Vamos regressar para quê? Para um programa de estágios?
Muito bem jovens portugueses, vamos regressar. Mas vamos regressar exactamente para quê? Em que condições? Voltamos para um programa de estágios?
Desculpem a franqueza, mas em relação ao tema da juventude e da migração, os políticos portugueses são absolutamente esquizofrénicos. Antigamente tínhamos o pragmatista Passos Coelho e o seu executivo, que gentilmente convidava os desempregados a procurar emprego no estrangeiro. Actualmente, temos o idealista Cavaco Silva, que decidiu pedir aos jovens portugueses que regressem “agora” para Portugal.
Que os políticos vivem num mundo diferente do nosso já é bem sabido. Um mundo de outras possibilidades, entenda-se. Todavia começo a questionar-me se viverão sequer no mesmo país. Muito bem, jovens portugueses, vamos regressar. Mas vamos regressar exactamente para quê? Em que condições? Voltamos para um programa de estágios?
É necessário entender que as razões que nos levaram a sair são as mesmas razões que nos levam a não regressar: o país simplesmente não nos dá condições para viver. Portanto, se os discursos de Passos Coelho e Cavaco Silva são completamente opostos no que propõem, a verdade é que ambos se sustentam na mesma visão, tão opaca quanto fatalista. Eles parecem não entender o país que há para além do seu “país”.
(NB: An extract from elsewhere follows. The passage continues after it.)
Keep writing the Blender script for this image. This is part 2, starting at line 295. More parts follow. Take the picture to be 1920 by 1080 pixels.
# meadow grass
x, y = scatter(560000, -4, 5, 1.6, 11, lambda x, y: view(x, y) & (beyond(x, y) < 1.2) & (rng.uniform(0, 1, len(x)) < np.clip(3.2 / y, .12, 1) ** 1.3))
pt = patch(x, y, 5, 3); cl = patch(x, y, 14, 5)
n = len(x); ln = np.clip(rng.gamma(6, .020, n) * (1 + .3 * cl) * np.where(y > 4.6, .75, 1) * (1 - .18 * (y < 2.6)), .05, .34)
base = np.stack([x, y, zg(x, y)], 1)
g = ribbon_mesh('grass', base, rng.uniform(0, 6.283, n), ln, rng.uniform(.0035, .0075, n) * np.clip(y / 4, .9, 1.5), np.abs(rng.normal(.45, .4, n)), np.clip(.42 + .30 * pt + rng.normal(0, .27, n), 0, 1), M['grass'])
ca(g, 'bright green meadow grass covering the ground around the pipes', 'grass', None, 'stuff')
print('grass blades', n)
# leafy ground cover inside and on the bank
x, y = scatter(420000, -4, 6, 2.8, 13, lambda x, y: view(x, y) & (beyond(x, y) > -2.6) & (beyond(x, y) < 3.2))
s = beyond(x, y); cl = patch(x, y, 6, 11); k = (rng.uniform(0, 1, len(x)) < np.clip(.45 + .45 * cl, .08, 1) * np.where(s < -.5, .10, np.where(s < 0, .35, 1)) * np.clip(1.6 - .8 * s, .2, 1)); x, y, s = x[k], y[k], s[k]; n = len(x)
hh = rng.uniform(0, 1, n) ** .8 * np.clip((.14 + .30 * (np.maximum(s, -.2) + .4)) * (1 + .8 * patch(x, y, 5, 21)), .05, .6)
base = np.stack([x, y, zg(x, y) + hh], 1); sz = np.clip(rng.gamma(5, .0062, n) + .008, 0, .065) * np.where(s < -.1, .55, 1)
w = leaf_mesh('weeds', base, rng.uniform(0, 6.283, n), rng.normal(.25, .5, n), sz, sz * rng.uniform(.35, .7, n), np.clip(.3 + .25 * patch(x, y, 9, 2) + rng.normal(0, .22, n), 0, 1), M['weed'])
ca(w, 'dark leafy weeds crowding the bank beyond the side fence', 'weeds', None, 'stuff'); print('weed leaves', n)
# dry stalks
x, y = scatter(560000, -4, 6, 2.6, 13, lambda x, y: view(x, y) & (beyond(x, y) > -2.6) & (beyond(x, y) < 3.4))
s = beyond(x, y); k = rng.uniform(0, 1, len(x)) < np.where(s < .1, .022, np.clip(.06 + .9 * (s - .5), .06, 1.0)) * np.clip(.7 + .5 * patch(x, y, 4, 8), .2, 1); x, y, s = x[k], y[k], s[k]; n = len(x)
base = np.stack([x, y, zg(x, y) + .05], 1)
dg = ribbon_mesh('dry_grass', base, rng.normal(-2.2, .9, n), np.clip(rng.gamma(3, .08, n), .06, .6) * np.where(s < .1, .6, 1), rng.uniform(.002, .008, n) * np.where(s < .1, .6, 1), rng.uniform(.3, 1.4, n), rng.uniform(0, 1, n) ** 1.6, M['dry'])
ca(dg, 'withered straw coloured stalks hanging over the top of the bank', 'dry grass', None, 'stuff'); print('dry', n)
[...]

Vejo o executivo, entrevista atrás de entrevista, a sublinhar a importância de cativar o investimento estrangeiro. A satisfação do Governo é quase palpável, quando há o anúncio de mais uma empresa estrangeira que abriu uma fábrica em Portugal. Conseguir colocar mais algumas dezenas de portugueses, com trabalhos mais ou menos dignos, a trabalhar arduamente e com “remunerações ainda mais competitivas”, para que o capital estrangeiro se aguente no país? É esse o tão denominado “investimento estrangeiro”? E se tentássemos captar não só investimento estrangeiro, mas também as caras por detrás desse investimento? Por que não cativar também licenciados, mestres, cientistas, investigadores…
“Portugueses lá fora”
E será neste ponto do artigo que os leitores estabelecerão o limite do aceitável. Pois se Portugal é bom em produzir algo, isso são licenciados, mestres, cientistas e investigadores. Pois é. Isso é verdade. Mas não temos feito um bom trabalho em mantê-los em território nacional, pois não? E a razão para tal é bem simples. Aos olhos dos políticos, os portugueses serão ainda trabalhadores pouco qualificados, ainda quando qualificados. Sequiosos por um qualquer emprego e a garantia do já tão badalado “mínimo de dignidade”. Não me parece que o próprio termo “mínimo de dignidade” encerre em si qualquer tipo de dignidade.
Queremos mesmo ser o país que consegue captar os trabalhadores portugueses com qualificações, mas não o país suficientemente bom para conseguir captar os trabalhadores estrangeiros com qualificações? Pois se continuarmos a insistir muito mais nos “portugueses lá fora” que têm de regressar à pátria, ao invés do país que dá condições de trabalho e de vida até aos trabalhadores estrangeiros com melhores qualificações… então fico com a sensação de que, para os líderes portugueses, exista algo mais do que a nacionalidade a separar a essência de ser “português”.
Se a única coisa que conseguirmos colocar em Portugal forem “investimentos” e não “capital humano”, então o futuro não pode ser optimista seja em que cenário for. Queremos mesmo continuar a ser o país que tem tanto orgulho em conseguir atrair milhões de turistas, mas que nem sequer se concentra em garantir que se consiga cá viver a tempo inteiro? Se é isto ser um país periférico, então periféricos são os líderes.